The Devil is in the Details | Teen Ink

The Devil is in the Details

September 30, 2013
By Anonymous

This piece is a response to Carbon Footprint and to its many short sided interpretations. During my English class with Mr. Tangen we saw a video called “Carbon Footprint: Perverts Importance of CO2” by Kristie Pellitier. Before I saw this video, I did not know much about Carbon Footprints. I mean, I had heard about the term but I had no idea what it really meant. After I saw this video, I was very skeptical about Kristie Pellitier’s message as I found her arguments not very convincing.

Right off the bat she affirms that labeling CO2 as a pollutant is simply stupid. She goes on proclaiming that all life on earth is carbon based, that carbon is the basis for all life and that without it we would not live. She believes that we are all made up of carbon and that carbon is NECESSARY to life. Furthermore, she asserts that Carbon Footprints is non sense and that lowering carbon emission is “just plain stupid”.

No feedback or support is given to her argument that, far from being a pollutant, CO2 has an essential role in all life on Earth. I find this very simplistic because it has been scientifically proven that CO2 can be a pollutant: the primary impact of CO2 is its greenhouse warming effect and clearly too much warming can have a very negative impact on our environment. So as emissions of carbon dioxide can be deteriorating to the world we live in, we have to control them. I agree that carbon dioxide is necessary to life but in a moderate way and that we are not doing. The point is that the increase in CO2 emissions over the past centuries has had more adverse than positive effects on our environment: every time we burn fossil fuels such as gas, coal or oil, carbon dioxide is released into the atmosphere. Kristie Pellitier only focuses on the positive effects of carbon dioxide and totally ignores to present the negative impacts that the increasing CO2 emissions have on our environment. The “full picture” of CO2 is not presented.

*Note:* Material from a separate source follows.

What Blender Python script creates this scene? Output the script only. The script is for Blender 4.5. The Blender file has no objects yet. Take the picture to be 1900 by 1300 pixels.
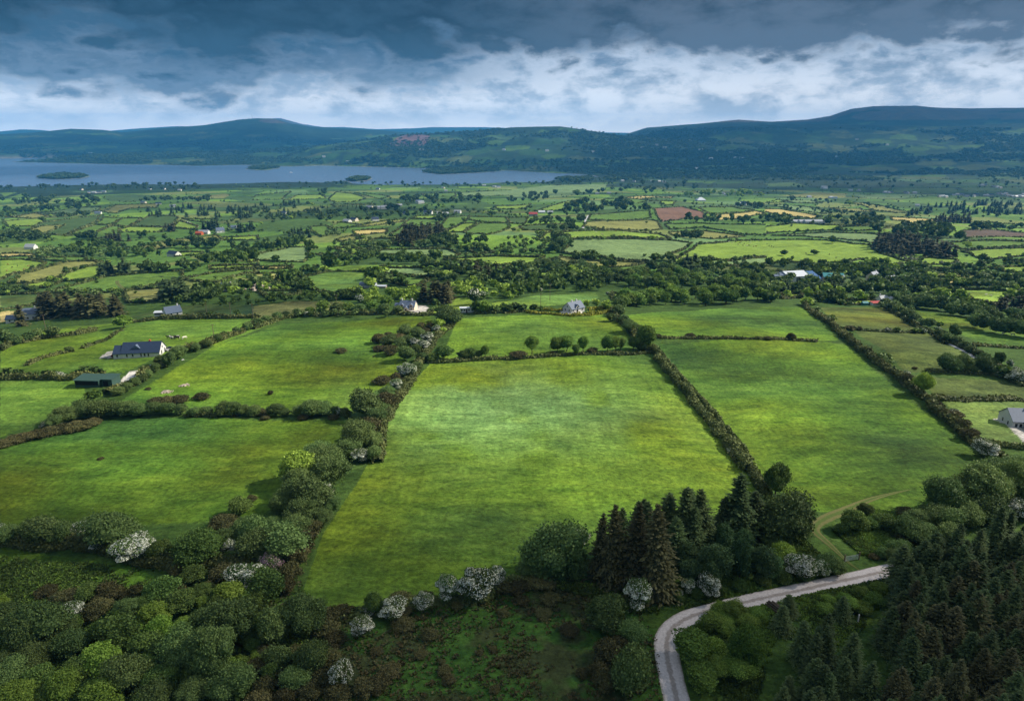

Life has changed over the past centuries and Kristie Pellitier’s arguments fail to even address the burning fossil fuels issue that is at the center of the debate. To wrap it all up she accuses scientists and those that came up with the idea of Cap and Trade as extremists. In general, I find her remarks to be excessive. As I said before she does not give explanations or scientific feedback in support of any of her arguments. One thing is for sure, she has not convinced me that CO2 is not a pollutant.